Blog Archives

welding

This right here is what happens when you can’t commit to one font and decide to try a variety of them.

Also, the place appeared to be out of business, but that’s probably not directly related to the signage situation. As far as I know.

Lubbock, Texas
photographed 6.7.2025

tricks to trucks

It was right about in here the other night, as we drove around so I could photograph stuff from the car window, that a woman in a white truck seemed to find our actions suspicious enough to warrant her keeping an eye on what we were doing. She followed us all the way through the neighborhood and for a few miles after we left. I guess she wanted to make sure we were REALLY leaving. Or (and this is less likely) she was wanting to copy my Artistic Technique.

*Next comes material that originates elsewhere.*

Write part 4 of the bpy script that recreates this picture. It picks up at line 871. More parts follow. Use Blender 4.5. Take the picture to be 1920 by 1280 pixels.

Either way: we made it home.

But aside from all that, the sign that says “tricks to trucks” makes me laugh. I want it to be the title of some sort of redemption tale of a sex worker who found her true calling as a truck mechanic.

Lubbock, Texas
photographed 5.20.2025

the hangers on

I’d seen this building before, from the adjacent interstate, but had never gone past the “I should probably go over and look at that” part of my thought process.

Finally, the other night, I did get over there. And I have plans to return: it really was more interesting than I thought it was going to be.

Lubbock, Texas
photographed 5.20.2025

home, reduced

This old farmhouse had been reduced. Not in the real estate way of a price reduction for a quick sale, but more in the “push all a’ that house up in a pile and Herschel or one a’ them’s gonna come by an’ burn it. Once that dad-blame wind stops.”

Posey, Texas
photographed 5.11.2025

silence carries

The back side of a disused grain elevator, with a long lens. The distance and the wind combined to make the sounds of all the pigeons impossible to hear, which is an uncommon auditory experience around these old places.